* [Extracted material]

::::::::::

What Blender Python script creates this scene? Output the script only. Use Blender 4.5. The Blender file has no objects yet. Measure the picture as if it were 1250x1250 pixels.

::::::::::

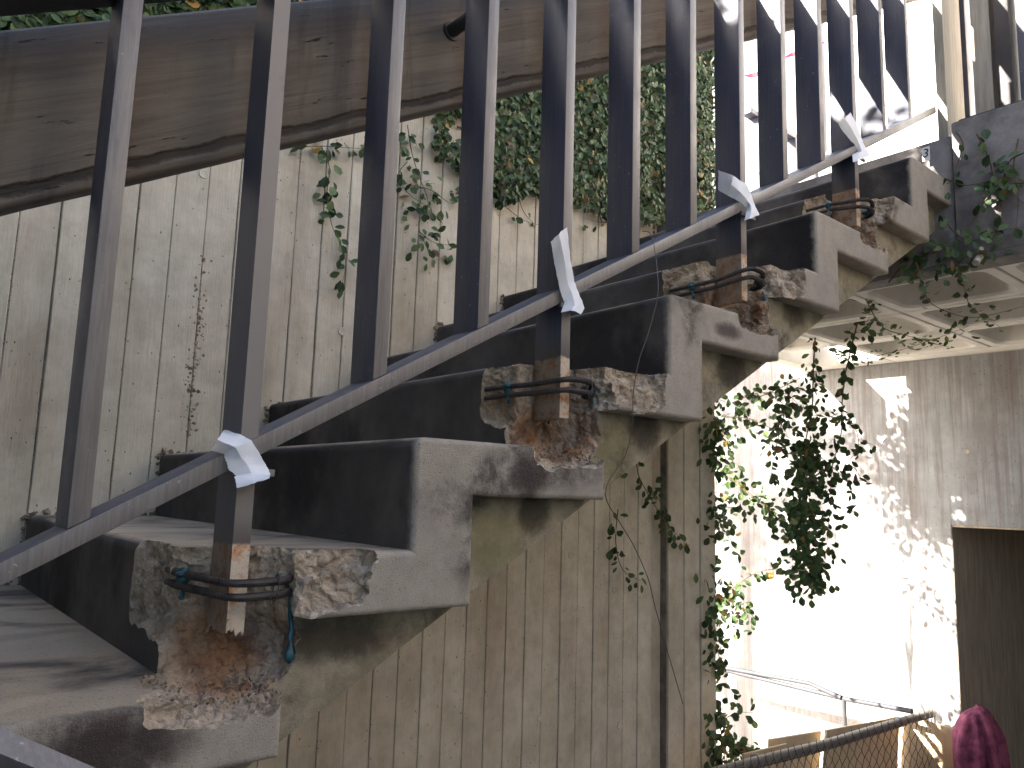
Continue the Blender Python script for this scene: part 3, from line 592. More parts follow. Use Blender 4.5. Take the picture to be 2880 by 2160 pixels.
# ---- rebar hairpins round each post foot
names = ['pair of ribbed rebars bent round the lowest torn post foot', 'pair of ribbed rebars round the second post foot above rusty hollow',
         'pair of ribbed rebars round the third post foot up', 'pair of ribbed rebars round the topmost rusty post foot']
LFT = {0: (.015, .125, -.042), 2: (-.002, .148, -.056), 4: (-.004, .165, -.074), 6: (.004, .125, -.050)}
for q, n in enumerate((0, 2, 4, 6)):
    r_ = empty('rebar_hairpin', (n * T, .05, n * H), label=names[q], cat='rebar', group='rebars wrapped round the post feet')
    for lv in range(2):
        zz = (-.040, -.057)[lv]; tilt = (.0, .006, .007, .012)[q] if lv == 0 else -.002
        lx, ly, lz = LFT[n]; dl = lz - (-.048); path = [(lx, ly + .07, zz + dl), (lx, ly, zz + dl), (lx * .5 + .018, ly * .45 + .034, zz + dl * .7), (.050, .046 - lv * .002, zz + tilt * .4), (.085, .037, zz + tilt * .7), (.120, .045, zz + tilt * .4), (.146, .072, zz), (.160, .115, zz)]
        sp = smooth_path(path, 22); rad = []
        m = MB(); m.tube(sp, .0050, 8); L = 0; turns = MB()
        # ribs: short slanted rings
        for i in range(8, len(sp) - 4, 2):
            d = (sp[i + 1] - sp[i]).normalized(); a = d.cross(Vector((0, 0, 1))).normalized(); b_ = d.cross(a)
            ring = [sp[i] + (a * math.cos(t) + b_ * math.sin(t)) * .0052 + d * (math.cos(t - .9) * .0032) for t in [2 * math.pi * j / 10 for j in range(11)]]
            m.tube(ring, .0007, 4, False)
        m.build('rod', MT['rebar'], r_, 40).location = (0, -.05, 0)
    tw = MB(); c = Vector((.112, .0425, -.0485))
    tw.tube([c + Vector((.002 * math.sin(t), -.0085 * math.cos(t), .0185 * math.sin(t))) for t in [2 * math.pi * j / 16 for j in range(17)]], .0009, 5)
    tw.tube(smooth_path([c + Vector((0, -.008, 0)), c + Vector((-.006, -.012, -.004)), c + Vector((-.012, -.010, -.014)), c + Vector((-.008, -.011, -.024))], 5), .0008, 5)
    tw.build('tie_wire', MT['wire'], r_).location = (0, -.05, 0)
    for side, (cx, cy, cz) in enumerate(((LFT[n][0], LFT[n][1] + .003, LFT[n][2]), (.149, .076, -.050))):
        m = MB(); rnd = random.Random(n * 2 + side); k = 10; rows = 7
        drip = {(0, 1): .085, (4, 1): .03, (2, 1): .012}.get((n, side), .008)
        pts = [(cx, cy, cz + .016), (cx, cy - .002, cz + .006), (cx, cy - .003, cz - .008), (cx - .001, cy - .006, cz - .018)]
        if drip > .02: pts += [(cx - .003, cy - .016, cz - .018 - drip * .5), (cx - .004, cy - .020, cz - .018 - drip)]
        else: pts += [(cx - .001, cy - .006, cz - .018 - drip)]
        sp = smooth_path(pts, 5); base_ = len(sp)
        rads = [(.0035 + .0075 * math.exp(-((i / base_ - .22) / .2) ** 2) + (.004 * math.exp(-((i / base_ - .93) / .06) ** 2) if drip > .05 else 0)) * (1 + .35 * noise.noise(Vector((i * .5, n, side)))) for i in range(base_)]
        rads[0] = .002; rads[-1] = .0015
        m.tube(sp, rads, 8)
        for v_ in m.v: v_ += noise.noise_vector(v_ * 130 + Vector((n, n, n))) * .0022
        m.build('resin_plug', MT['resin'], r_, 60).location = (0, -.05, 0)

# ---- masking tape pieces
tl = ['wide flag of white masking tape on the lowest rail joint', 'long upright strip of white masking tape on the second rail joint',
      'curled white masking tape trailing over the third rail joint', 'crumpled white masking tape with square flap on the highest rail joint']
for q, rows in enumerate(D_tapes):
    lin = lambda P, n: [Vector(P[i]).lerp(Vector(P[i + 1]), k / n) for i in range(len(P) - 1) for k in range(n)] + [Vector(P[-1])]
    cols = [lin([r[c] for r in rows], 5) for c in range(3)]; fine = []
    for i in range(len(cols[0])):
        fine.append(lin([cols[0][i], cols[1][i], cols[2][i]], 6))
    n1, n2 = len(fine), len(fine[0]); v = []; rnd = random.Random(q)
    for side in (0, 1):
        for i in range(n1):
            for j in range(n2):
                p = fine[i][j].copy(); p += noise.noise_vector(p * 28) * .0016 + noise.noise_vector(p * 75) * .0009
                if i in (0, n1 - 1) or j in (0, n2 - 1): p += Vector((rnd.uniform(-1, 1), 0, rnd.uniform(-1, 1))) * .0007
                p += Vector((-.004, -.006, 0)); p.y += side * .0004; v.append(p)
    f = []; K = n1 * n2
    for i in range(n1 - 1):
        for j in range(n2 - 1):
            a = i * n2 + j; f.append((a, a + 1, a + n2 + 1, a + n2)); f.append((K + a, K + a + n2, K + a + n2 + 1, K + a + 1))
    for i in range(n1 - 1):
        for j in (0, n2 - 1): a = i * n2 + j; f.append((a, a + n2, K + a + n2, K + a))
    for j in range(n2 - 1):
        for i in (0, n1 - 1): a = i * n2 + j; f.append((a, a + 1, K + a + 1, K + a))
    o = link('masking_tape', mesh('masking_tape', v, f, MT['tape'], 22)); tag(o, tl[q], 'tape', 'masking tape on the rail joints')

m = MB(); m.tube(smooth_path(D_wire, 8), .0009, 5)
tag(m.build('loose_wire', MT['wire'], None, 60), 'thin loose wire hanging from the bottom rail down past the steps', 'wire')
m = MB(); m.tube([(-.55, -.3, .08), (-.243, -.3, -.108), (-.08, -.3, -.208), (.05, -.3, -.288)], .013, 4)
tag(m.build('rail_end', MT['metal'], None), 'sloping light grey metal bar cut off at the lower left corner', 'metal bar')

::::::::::

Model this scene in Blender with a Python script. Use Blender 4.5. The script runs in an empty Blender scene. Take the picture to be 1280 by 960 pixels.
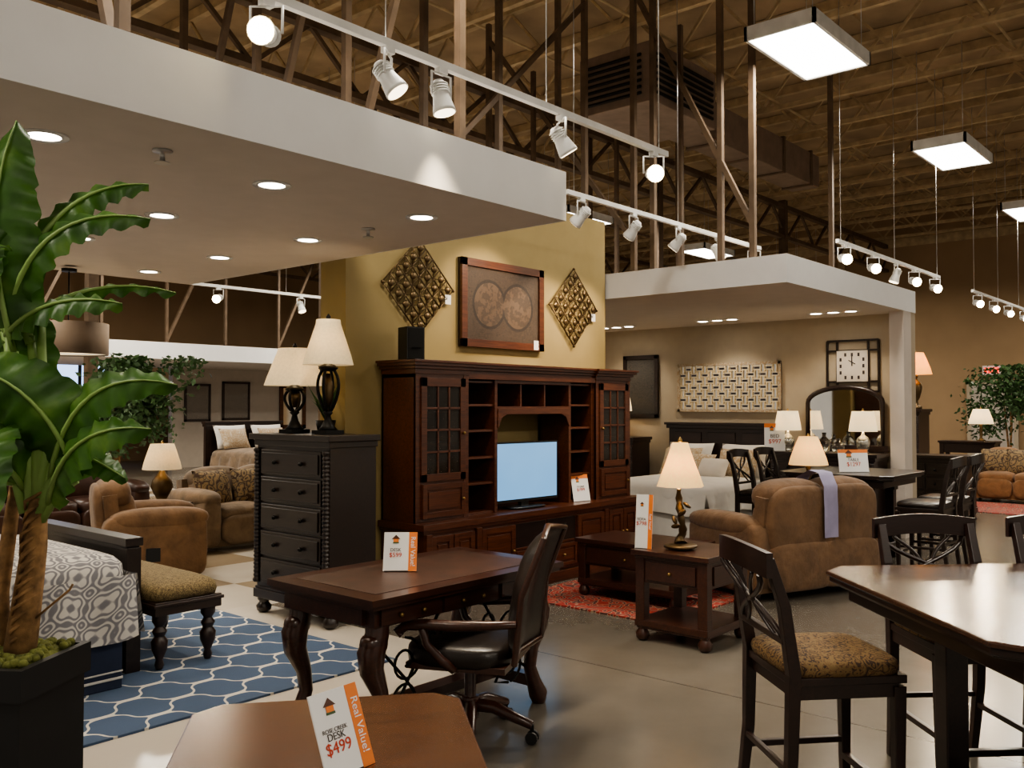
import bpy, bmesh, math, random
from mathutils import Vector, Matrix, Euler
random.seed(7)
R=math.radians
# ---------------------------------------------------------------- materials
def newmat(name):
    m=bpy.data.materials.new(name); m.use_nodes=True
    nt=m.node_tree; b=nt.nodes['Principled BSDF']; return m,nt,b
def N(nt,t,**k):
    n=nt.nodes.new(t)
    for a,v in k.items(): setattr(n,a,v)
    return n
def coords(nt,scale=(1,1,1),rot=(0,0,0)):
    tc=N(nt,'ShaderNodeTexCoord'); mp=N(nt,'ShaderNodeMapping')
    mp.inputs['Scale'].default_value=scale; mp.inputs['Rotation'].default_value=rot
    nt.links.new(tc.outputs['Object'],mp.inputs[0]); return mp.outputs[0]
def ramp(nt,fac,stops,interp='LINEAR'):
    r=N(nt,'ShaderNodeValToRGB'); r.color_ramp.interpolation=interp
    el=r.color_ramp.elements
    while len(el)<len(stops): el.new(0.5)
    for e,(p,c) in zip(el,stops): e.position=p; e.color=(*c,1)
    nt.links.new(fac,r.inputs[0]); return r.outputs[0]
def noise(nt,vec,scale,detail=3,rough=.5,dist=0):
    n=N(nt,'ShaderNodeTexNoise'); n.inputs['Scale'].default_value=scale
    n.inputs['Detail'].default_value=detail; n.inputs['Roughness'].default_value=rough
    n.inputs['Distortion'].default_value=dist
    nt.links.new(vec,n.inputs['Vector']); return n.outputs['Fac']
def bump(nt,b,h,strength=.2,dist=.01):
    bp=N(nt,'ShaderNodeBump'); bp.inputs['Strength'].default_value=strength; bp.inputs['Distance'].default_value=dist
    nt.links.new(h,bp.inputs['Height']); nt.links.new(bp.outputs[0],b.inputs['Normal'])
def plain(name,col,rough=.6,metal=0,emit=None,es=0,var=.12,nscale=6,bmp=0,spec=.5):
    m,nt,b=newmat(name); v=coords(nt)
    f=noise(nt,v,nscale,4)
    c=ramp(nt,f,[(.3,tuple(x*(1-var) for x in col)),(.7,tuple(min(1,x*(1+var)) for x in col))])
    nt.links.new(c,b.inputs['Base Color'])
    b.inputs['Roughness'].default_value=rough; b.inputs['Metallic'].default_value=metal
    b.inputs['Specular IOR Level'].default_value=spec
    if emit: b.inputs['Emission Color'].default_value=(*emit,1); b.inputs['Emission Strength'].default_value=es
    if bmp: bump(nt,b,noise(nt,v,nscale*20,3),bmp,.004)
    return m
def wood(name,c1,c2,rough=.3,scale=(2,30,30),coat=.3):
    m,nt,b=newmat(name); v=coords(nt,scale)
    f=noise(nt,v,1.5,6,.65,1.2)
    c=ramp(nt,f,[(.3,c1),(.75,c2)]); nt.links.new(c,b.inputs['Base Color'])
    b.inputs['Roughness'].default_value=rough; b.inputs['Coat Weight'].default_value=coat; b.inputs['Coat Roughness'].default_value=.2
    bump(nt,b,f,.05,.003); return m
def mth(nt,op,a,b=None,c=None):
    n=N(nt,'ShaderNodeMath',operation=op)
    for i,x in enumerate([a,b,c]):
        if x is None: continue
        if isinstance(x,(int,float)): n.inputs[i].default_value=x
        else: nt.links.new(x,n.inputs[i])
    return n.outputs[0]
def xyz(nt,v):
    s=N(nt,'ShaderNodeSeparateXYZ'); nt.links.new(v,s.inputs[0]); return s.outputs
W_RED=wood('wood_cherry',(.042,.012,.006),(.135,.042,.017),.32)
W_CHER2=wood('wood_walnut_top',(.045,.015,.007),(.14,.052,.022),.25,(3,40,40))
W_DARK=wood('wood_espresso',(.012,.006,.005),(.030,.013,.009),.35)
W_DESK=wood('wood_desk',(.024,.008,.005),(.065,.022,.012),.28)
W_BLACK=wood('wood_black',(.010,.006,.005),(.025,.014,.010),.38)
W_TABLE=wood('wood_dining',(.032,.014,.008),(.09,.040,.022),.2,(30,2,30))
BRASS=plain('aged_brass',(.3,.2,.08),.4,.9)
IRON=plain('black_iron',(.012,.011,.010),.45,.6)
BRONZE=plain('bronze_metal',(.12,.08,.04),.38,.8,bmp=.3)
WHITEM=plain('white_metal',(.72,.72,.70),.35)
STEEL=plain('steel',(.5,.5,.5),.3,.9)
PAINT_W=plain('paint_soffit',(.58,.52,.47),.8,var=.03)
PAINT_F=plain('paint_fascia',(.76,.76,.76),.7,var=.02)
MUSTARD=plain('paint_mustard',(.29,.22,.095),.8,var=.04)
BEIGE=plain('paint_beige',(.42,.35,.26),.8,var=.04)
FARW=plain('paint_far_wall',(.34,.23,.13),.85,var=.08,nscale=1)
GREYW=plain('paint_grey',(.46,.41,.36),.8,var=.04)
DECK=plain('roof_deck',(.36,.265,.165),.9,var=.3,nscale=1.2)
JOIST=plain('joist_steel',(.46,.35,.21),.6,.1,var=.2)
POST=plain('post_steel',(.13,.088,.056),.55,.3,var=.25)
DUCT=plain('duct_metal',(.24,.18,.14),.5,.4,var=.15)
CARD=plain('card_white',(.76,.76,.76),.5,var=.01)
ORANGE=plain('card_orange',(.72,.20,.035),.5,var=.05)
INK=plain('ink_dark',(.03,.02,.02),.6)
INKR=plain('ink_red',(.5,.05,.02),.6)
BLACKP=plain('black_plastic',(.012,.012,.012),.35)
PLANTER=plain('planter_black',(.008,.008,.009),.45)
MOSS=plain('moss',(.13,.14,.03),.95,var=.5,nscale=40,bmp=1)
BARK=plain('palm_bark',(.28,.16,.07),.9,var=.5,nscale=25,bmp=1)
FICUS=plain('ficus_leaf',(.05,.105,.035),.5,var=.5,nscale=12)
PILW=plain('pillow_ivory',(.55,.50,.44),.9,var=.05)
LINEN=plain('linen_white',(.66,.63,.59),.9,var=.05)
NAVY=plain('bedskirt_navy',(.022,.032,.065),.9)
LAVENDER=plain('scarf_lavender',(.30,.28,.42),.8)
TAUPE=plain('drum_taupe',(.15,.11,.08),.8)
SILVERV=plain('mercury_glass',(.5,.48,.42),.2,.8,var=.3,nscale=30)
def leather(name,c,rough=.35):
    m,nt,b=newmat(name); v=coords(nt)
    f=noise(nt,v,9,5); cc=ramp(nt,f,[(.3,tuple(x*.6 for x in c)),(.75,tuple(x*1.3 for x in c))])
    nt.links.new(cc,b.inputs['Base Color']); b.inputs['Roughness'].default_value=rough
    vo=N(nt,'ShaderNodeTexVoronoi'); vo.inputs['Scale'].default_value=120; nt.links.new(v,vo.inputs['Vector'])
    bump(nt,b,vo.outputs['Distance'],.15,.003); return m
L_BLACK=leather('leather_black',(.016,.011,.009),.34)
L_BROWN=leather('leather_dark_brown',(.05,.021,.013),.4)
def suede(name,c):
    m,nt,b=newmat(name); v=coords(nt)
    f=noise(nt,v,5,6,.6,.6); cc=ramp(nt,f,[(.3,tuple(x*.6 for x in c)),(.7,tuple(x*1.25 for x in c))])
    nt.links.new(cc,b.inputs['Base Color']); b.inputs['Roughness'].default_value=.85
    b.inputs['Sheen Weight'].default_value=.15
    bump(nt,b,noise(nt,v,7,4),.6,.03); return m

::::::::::

* [Instruction]
Identify every line where the string "picture" appears.

* [Full response]
What Blender Python script creates this scene? Output the script only. Use Blender 4.5. The Blender file has no objects yet. Measure the picture as if it were 1250x1250 pixels.
Continue the Blender Python script for this scene: part 3, from line 592. More parts follow. Use Blender 4.5. Take the picture to be 2880 by 2160 pixels.
Model this scene in Blender with a Python script. Use Blender 4.5. The script runs in an empty Blender scene. Take the picture to be 1280 by 960 pixels.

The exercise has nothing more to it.